Congress has currently earmarked 779.38 billion Philippine pesos ($13.9bn) for the DPWH flood control efforts in 2025, approximately 12 percent of the proposed national budget.
Suzara says that flood control projects have always been considered corruption-prone because they lack mechanisms for external monitoring and often escape any rigorous scrutiny before the budget is finalised.
She called it a “waste of fiscal space. These funds could have been used for something with much better planning for climate change adaptation”.
For 2025, the Marcos Jr administration has tagged 1.01 trillion Philippine pesos ($18.1bn) of the budget as “green spending” or Climate Change Expenditures, an increase of 84 percent. This includes a climate lump sum, which means its specific use has not been identified. The lump sum was more than one billion Philippine pesos more than in 2024.

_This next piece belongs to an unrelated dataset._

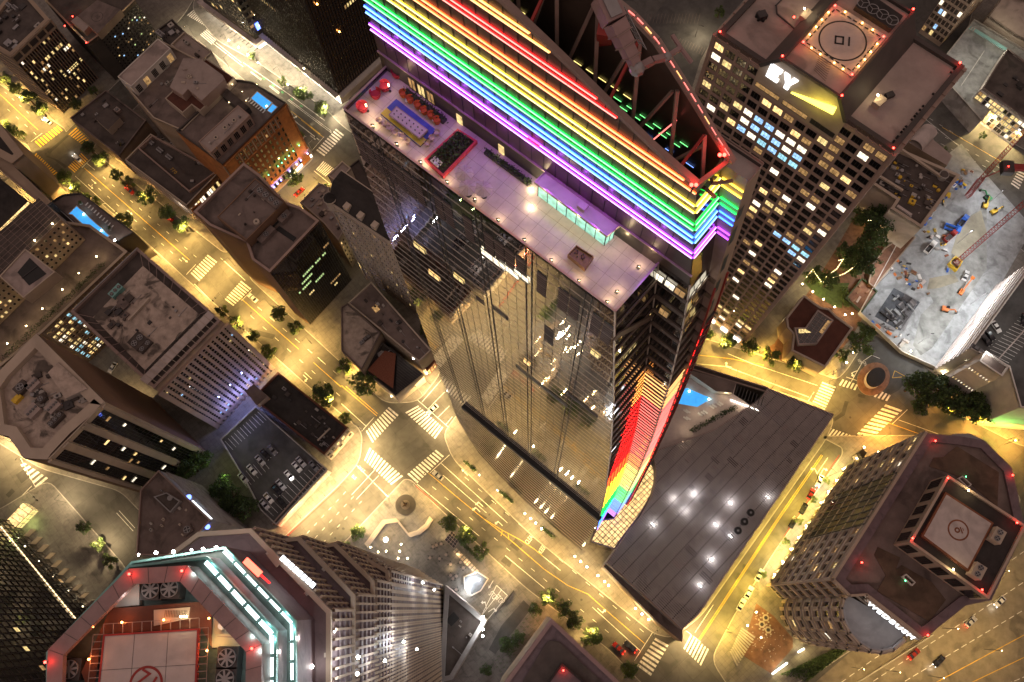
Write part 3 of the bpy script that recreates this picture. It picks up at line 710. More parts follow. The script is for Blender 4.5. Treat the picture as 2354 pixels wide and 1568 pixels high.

“Climate change shouldn’t be used as an excuse to steal from the people’s coffers,” Congress Assistant Minority Leader Arlene Brosas told Al Jazeera.
Marcos Jr has acknowledged the taint of corruption and asked senators to look into the issue during last year’s typhoon season.
Senator Joel Villanueva, a vocal advocate for better flood management, said he will “file cases against those who must be held liable”. To date, no individual has been prosecuted. Villanueva says he is preparing to tackle the matter again in upcoming senate proceedings.
Brosas added: “The people deserve transparency and accountability in climate expenditures. Funds must be channelled into legitimate climate adaptation programmes rather than into the pockets of corrupt officials.”
Schools often double as evacuation centres for communities affected by floods. Lessons are postponed so that dozens of families can take shelter in the classrooms, surviving on food donations.
“It’s hard, lying on wet mats in crowded rooms, wishing for better weather,” said Castillo, who rushes her five grandchildren to the nearest evacuation centre every time there is a risk of floods.
Should the government fail to fix the problem of flooding, residents like Castillo face the prospect of many more years crowding into evacuation centres as they wait for the floodwaters to subside.